Le sport français aurait-il enfin appris toutes les nuances du mot lobbying? Probable. Ces derniers mois, ses représentants sont parvenus à inverser la spirale de l’échec qui l’entraînait vers le bas sitôt qu’il était question de postuler à l’accueil d’un événement majeur du calendrier mondial. Désormais, la victoire se pointe à chaque tentative. Bluffant.
Jeudi 17 mai, le conseil de la Fédération internationale de ski (FIS) devait choisir pour l’attribution des Mondiaux de ski alpin en 2023 entre un dossier français, articulé autour des riches stations savoyardes de Courchevel et Méribel, et une candidature autrichienne, portée par Saalbach, non moins riche haut-lieu des sports d’hiver, situé dans le land de Salzbourg. Un match France/Autriche. Un affrontement de colosses.
Preuve de son nouveau savoir-faire dans la maîtrise d’une campagne, la France a raflé la mise. Par 9 voix contre 6, la FIS a opté pour l’option savoyarde. Pour la cinquième fois de l’histoire, la France organisera les championnats du monde de ski alpin, après Chamonix en 1937 et 1962, Grenoble en 1968 (dans le cadre des Jeux d’hiver), et enfin Val d’Isère en 2009.

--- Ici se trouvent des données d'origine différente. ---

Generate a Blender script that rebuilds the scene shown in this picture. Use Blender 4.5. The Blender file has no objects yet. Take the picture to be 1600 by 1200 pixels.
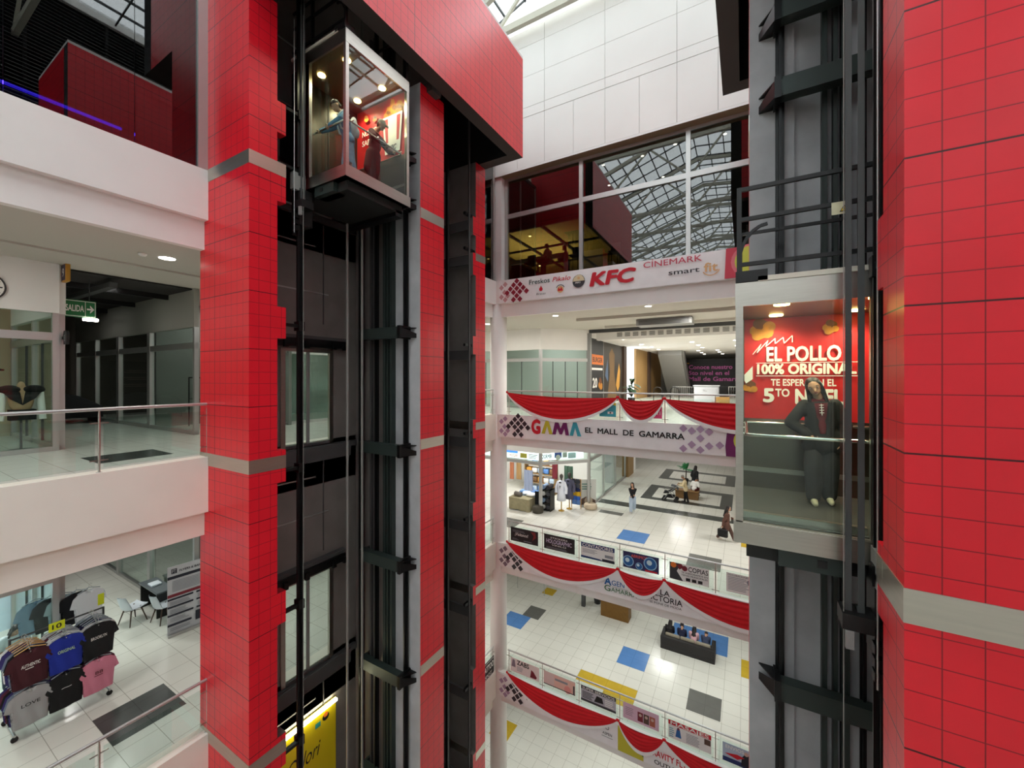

La série continue. Après les Jeux de Paris 2024 et la Coupe du Monde de rugby en 2023, le ski apporte sa pierre à un édifice plus imposant que jamais. Citons, parmi les autres événements épinglés par le sport français, la Ryder Cup de golf et l’Euro féminin de handball en 2018, l’Euro masculin de volley-ball (avec la Belgique, les Pays-Bas et la Slovénie) et le Mondial féminin de football en 2019, les championnats d’Europe d’athlétisme et de gymnastique artistique féminine en 2020.
Michel Vion, le président de la Fédération française de ski (FFS), tête de pont de la candidature, n’en avait pas fait mystère: « Nous sommes les favoris. C’est notre tour de recevoir l’événement. Notre dossier est solide, comme celui des Autrichiens. Nous avons longuement mené campagne. » Sans doute. Mais, preuve d’un sérieux changement de cap, le boulot a été mené jusqu’au bout, avec un subtil mélange de sens de la manœuvre, d’humilité et de souci du détail.
A Costa Navarino, où se tient le congrès annuel de la FIS, la délégation de Courchevel et Méribel s’est présentée en force, avec près de 45 personnes. Elle a animé son stand jusqu’au dernier moment. Elle a soigné sa présentation, l’avant-veille du vote, jouant de l’effet de surprise en faisant intervenir l’ancienne slalomeuse Claudia Riegler, épouse d’Antoine Dénériaz, le champion olympique de descente, originaire d’Autriche. Elle a choisi de s’exprimer en anglais.
Réaction de Michel Vion, cité par Ski Chrono: « C’est une belle victoire. Elle récompense le travail qui est fait depuis deux ans. Je me projette déjà sur la suite, pour moi ces Mondiaux peuvent être un catalyseur de beaucoup de choses en termes médiatiques, économiques, mais aussi en termes d’héritage pour les jeunes générations. C’est l’événement qu’il nous fallait pour entretenir la dynamique. »
Les Mondiaux de ski alpin se dérouleront du 9 au 16 février 2023. Les courses masculines se disputeront sur la piste des Jockeys, à Courchevel. Elle aura besoin d’un aménagement. Les épreuves féminines et la compétition par équipes se tiendront à Méribel, sur la piste du Roc de Fer, utilisée pour les Jeux d’Albertville en 1992. Les deux stations sont distantes de 17 km.
Un budget prévisionnel a été établi à 42 millions d’euros. La FIS en apportera la part la plus épaisse – 30 millions d’euros – au titre des droits de télévision et du marketing. Laura Flessel, la ministre des Sports, a déjà promis un engagement de l’Etat à hauteur de 7 millions d’euros.
Au cours de la même journée, le conseil de la FIS a procédé par vote à l’attribution des autres événements majeurs à venir. Il a choisi d’innover, en confiant à Planica, en Slovénie, les Mondiaux de ski nordique en 2023. Une première. La station slovène était en concurrence avec Trondheim, en Norvège. Les championnats du monde de ski freestyle egt snowboard en 2023 se dérouleront en un autre lieu inédit, les villes de Gudaui et Bakuriani, en Géorgie. Enfin, le tremplin de Vikersund, en Norvège, servira de décor aux Mondiaux de vol à ski en 2022.